THE PROBLEM: Return, unaltered, every line from the beginning of the material below up to and including the one with "S = bpy.context.scene".

DATA PROVIDED:
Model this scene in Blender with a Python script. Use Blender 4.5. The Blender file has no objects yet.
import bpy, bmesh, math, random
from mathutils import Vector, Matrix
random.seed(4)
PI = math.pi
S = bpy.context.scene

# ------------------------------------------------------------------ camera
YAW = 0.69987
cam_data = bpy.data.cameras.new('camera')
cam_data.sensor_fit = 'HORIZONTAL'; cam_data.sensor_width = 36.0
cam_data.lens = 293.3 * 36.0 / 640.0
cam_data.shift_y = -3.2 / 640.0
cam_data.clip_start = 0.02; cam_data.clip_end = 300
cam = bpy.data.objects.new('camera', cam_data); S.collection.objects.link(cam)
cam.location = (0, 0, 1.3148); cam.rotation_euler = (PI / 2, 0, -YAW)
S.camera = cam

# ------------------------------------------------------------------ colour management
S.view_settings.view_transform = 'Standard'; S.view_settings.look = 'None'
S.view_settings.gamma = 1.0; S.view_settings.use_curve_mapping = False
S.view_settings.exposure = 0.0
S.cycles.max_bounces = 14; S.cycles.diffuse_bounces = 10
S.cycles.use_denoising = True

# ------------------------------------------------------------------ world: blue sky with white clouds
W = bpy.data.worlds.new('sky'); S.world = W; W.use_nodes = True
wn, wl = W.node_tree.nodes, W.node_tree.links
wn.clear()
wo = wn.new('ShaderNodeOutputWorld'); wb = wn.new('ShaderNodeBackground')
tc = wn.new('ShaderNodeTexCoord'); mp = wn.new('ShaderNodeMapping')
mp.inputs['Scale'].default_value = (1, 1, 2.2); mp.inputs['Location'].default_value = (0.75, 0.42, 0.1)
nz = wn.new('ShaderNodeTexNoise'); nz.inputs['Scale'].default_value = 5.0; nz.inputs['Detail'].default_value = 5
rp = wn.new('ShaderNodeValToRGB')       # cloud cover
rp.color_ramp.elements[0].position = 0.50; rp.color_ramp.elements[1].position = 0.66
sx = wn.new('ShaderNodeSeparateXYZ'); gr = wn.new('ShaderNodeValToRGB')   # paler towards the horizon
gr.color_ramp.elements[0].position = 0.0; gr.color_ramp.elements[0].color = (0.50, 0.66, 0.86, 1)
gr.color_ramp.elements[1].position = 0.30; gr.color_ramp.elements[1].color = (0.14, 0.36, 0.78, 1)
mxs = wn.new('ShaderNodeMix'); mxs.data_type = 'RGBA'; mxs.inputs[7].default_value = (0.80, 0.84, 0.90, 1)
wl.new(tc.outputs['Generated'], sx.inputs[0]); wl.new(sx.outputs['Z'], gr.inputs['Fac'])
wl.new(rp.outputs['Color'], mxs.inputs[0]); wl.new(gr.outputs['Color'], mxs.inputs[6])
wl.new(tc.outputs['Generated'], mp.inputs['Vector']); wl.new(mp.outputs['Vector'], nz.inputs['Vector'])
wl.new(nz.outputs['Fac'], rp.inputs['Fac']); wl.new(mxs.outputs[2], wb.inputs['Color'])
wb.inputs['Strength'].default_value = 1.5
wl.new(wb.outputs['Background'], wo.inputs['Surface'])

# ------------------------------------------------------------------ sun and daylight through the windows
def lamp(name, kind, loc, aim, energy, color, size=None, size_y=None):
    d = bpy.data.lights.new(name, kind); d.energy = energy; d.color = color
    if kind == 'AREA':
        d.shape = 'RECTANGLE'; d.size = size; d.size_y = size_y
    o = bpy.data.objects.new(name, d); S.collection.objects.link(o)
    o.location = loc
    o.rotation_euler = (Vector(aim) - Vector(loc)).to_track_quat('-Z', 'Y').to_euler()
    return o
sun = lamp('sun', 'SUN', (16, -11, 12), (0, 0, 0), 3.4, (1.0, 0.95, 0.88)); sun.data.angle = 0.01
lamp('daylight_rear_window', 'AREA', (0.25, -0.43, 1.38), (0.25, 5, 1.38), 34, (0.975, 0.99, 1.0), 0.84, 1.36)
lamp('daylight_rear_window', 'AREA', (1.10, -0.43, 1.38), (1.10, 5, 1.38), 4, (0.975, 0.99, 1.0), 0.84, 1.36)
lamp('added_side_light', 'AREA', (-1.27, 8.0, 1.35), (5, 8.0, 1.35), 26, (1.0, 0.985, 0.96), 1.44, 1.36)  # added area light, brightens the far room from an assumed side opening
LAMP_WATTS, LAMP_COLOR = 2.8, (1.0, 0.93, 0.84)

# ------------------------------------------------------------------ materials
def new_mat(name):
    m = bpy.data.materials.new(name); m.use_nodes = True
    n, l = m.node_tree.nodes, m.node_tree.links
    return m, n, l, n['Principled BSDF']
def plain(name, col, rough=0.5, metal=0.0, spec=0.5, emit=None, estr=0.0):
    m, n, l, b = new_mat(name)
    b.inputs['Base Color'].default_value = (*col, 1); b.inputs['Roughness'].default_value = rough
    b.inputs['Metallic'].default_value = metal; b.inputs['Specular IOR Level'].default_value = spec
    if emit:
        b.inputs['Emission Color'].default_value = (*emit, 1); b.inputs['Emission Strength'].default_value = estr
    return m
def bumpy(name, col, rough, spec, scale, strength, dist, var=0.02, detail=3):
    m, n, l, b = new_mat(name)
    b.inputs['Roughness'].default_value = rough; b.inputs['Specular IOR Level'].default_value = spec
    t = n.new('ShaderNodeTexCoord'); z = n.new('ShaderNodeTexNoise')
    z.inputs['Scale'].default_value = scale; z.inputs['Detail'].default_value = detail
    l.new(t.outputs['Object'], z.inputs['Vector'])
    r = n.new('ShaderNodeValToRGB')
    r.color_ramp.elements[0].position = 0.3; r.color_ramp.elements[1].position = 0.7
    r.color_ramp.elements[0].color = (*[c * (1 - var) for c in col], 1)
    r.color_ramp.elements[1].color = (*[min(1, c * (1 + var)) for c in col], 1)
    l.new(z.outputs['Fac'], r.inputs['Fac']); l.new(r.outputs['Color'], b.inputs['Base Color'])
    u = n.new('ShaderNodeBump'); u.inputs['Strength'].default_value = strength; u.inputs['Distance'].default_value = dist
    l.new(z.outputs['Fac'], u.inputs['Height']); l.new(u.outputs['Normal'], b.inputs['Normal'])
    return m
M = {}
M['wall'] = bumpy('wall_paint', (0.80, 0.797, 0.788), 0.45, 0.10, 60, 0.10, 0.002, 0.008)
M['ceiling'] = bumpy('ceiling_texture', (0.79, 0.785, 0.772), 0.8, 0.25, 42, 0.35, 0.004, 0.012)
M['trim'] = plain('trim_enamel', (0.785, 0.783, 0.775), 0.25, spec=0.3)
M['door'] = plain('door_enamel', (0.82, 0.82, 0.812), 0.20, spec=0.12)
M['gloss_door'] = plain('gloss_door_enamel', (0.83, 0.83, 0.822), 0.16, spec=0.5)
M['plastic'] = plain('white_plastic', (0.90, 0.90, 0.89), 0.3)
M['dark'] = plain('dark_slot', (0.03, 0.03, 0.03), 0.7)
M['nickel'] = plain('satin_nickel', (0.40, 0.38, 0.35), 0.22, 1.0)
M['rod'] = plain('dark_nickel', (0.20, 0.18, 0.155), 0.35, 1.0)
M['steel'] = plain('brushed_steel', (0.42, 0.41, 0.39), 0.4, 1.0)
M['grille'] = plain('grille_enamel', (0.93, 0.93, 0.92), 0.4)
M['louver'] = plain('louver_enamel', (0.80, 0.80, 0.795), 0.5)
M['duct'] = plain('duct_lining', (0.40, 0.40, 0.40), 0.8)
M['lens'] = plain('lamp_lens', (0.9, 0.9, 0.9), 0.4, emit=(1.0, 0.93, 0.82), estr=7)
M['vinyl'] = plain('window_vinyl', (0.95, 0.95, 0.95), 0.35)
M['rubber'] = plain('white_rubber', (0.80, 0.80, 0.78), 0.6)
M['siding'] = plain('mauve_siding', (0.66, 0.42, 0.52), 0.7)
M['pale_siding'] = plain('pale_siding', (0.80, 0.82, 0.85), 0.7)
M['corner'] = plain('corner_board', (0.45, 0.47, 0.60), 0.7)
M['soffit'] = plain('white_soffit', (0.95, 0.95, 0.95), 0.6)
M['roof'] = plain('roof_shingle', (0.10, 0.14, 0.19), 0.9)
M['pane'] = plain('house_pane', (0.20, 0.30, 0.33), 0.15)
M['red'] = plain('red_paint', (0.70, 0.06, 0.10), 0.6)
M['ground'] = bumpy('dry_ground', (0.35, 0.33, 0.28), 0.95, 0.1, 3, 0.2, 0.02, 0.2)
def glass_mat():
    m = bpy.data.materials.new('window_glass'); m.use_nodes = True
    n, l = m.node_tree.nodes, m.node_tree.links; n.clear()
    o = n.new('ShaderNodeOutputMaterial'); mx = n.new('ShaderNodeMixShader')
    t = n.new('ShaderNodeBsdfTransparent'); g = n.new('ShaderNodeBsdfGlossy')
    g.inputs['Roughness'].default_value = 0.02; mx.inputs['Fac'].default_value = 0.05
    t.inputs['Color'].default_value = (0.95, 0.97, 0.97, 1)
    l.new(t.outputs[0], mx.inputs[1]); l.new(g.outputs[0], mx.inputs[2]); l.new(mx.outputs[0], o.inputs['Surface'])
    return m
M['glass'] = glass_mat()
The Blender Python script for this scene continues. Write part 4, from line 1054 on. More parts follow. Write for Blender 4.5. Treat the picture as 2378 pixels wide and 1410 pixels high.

CORRECT OUTPUT:
Model this scene in Blender with a Python script. Use Blender 4.5. The Blender file has no objects yet.
import bpy, bmesh, math, random
from mathutils import Vector, Matrix
random.seed(4)
PI = math.pi
S = bpy.context.scene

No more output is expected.